__Your task__. Up to and including the line that contains "M['water_wind'] = water_mat('water_wind', 0.60, 1.2, 0.07, True)", write out each line of the material from its first line, exactly.
--- START Provided data ---
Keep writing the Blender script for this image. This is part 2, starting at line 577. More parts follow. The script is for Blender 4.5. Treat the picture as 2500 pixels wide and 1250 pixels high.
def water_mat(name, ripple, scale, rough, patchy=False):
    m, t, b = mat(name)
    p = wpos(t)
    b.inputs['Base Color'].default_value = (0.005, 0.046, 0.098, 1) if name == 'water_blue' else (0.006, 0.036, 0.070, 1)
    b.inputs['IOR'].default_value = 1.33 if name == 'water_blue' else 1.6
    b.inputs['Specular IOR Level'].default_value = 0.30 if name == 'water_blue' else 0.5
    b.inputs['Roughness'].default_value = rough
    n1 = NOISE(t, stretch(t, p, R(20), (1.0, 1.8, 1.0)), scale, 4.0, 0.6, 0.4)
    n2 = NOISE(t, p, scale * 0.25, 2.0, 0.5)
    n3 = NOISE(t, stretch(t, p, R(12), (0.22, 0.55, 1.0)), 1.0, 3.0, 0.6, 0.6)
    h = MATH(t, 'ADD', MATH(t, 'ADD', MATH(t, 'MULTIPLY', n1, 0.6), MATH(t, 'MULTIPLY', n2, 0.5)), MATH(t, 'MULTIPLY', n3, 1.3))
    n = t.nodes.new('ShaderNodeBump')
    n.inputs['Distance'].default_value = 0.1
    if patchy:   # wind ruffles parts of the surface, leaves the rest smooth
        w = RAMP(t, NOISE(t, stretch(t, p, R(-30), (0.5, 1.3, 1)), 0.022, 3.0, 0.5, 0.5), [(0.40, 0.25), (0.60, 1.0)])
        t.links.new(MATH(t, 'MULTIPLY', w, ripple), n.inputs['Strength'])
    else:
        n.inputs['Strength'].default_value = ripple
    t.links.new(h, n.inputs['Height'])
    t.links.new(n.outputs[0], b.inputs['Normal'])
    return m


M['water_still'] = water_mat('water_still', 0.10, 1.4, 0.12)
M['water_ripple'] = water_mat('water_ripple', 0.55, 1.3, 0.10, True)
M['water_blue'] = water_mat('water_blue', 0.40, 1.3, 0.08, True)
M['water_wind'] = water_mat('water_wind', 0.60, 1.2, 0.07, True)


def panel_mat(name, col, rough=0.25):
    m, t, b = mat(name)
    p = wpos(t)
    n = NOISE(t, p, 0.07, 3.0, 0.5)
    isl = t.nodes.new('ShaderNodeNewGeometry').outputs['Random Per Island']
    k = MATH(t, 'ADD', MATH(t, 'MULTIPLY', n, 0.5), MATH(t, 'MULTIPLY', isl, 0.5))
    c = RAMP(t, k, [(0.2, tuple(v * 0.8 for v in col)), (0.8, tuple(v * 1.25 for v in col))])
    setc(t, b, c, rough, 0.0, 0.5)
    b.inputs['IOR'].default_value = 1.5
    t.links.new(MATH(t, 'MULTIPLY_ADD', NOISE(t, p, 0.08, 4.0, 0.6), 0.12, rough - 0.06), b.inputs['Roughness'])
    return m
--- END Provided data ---
__Full solution__.
Keep writing the Blender script for this image. This is part 2, starting at line 577. More parts follow. The script is for Blender 4.5. Treat the picture as 2500 pixels wide and 1250 pixels high.
def water_mat(name, ripple, scale, rough, patchy=False):
    m, t, b = mat(name)
    p = wpos(t)
    b.inputs['Base Color'].default_value = (0.005, 0.046, 0.098, 1) if name == 'water_blue' else (0.006, 0.036, 0.070, 1)
    b.inputs['IOR'].default_value = 1.33 if name == 'water_blue' else 1.6
    b.inputs['Specular IOR Level'].default_value = 0.30 if name == 'water_blue' else 0.5
    b.inputs['Roughness'].default_value = rough
    n1 = NOISE(t, stretch(t, p, R(20), (1.0, 1.8, 1.0)), scale, 4.0, 0.6, 0.4)
    n2 = NOISE(t, p, scale * 0.25, 2.0, 0.5)
    n3 = NOISE(t, stretch(t, p, R(12), (0.22, 0.55, 1.0)), 1.0, 3.0, 0.6, 0.6)
    h = MATH(t, 'ADD', MATH(t, 'ADD', MATH(t, 'MULTIPLY', n1, 0.6), MATH(t, 'MULTIPLY', n2, 0.5)), MATH(t, 'MULTIPLY', n3, 1.3))
    n = t.nodes.new('ShaderNodeBump')
    n.inputs['Distance'].default_value = 0.1
    if patchy:   # wind ruffles parts of the surface, leaves the rest smooth
        w = RAMP(t, NOISE(t, stretch(t, p, R(-30), (0.5, 1.3, 1)), 0.022, 3.0, 0.5, 0.5), [(0.40, 0.25), (0.60, 1.0)])
        t.links.new(MATH(t, 'MULTIPLY', w, ripple), n.inputs['Strength'])
    else:
        n.inputs['Strength'].default_value = ripple
    t.links.new(h, n.inputs['Height'])
    t.links.new(n.outputs[0], b.inputs['Normal'])
    return m


M['water_still'] = water_mat('water_still', 0.10, 1.4, 0.12)
M['water_ripple'] = water_mat('water_ripple', 0.55, 1.3, 0.10, True)
M['water_blue'] = water_mat('water_blue', 0.40, 1.3, 0.08, True)
M['water_wind'] = water_mat('water_wind', 0.60, 1.2, 0.07, True)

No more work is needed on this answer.